Post by Captain Snark on Mar 25, 2015 17:34:24 GMT -5
Laura Ingalls Wilder wrote a wonderful series of children's books based somewhat loosely on her actual upbringing in western states in the late 19th century. These books, in turn, were turned into a dreadful 1970s TV series titled Little House on the Prairie.
How bad was LHotP? How deep is a black hole? This series was an exercise in shameless, manipulative sentimentality with some of the worst writing you'll ever see. Here's an example of the sort of thing they did to ruin the books: in On the Banks of Plum Creek there's a scene where Laura goes to nasty Nellie Olsen's birthday party, dares to touch Nellie's new doll's dress and gets humiliated when Nellie snatches it away. That isn't obvious enough for the Cool Medium: in the TV version Nellie knocks her down too.
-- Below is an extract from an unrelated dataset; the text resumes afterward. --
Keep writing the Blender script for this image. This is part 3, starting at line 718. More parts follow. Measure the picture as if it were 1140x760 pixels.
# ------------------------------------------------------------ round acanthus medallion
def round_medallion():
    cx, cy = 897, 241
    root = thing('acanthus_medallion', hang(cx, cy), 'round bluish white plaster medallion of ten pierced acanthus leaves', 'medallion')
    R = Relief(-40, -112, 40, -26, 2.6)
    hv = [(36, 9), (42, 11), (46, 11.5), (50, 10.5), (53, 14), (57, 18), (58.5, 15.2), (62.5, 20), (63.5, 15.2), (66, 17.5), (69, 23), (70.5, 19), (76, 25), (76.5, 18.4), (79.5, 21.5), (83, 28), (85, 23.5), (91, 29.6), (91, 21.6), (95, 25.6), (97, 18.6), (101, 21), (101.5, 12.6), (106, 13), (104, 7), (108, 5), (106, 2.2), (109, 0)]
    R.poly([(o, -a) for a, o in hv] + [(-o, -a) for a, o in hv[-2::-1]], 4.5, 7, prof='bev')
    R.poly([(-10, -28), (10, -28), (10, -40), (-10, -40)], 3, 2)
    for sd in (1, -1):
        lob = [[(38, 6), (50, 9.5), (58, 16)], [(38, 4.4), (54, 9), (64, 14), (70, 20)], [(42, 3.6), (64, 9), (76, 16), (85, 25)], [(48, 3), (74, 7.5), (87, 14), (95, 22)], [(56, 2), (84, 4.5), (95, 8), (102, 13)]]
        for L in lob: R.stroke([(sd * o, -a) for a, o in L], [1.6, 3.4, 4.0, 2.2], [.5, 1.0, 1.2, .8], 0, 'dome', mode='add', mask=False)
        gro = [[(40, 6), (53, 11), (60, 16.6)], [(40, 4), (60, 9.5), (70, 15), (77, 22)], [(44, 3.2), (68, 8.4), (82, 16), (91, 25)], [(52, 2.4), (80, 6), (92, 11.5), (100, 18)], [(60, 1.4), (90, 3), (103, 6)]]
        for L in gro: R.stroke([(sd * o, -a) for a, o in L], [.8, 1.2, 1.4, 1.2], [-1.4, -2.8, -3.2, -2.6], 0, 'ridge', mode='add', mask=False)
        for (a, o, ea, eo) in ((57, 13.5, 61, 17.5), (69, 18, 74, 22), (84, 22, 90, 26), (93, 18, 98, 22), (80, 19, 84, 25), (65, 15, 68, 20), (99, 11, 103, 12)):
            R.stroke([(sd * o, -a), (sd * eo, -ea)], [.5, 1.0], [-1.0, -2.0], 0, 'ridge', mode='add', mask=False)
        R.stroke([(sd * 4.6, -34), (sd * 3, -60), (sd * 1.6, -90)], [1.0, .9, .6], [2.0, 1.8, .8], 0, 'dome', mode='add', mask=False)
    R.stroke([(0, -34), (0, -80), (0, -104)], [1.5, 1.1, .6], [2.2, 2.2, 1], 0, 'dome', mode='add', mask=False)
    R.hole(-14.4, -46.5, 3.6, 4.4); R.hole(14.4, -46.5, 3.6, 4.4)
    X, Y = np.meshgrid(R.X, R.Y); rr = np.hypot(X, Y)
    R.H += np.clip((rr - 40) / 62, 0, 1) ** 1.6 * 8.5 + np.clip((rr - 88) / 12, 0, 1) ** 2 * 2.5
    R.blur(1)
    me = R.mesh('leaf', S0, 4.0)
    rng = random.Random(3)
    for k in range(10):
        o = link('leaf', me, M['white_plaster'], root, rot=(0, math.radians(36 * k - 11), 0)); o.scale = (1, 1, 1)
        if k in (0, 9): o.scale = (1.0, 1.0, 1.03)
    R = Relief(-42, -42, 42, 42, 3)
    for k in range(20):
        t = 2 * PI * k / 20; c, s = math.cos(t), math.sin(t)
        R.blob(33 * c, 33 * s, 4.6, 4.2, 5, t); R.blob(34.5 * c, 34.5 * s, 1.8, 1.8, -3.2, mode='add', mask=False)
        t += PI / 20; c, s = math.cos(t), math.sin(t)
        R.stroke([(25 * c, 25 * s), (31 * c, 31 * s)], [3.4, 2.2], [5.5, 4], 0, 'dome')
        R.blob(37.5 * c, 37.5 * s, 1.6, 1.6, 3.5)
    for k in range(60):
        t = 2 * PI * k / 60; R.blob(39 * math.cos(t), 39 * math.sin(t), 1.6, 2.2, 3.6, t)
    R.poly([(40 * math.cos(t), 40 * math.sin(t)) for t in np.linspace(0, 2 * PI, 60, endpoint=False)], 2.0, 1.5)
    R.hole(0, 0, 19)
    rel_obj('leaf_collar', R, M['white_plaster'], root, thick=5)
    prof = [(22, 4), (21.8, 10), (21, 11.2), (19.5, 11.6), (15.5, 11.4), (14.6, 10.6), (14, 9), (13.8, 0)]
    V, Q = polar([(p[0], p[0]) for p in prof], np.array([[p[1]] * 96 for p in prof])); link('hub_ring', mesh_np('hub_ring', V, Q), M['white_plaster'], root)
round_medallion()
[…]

In one episode a newcomer persuades the townsfolk to give him their money to buy seeds for a cash crop, goes off alone and buys the corn, but his wagon crashes on the way back and when he doesn't return they conclude he absconded with their money and bully his pregnant wife, while he lies there with a broken leg throwing rocks at the birds to keep them from eating the corn.... Say, maybe the newcomer should have taken some other people with him to prevent a situation like this! But if he had, there'd be no story. (I hate plots that require characters to be careless at crucial times!)
Did I mention that the show was badly written? Indeed, its plotlines were often so anachronistic that it should have been called Little Suburb on the Prairie! One plot involved telephone gossip, about fifty years before real frontier towns had telephone networks. (Would I lie to you?) I also remember an episode about a boy dying of leukaemia who wanted to see California before he died (sob, sob) so he and Pa Ingalls sneak onto a train going west and the last scene has them on a beach in front of the Pacific surf...
As for the acting, Michael Landon always gave me the feeling that if his daughters gave him any real trouble he'd burst into tears. (And Pa Ingalls was a superb character in the books.) Don't get me started on Landon's later show Highway to Heaven, in which he played an angel who comes to earth and lectures a new mortal each week.
Just to get anal, the book Little House on the Prairie was the second one in Wilder's series, and the TV show begins with the third one (On the Banks of Plum Creek, so the show actually has none of the story from the book that gave it its title!
Do society a favour and destroy any TV set that's playing this horrid, horrid show!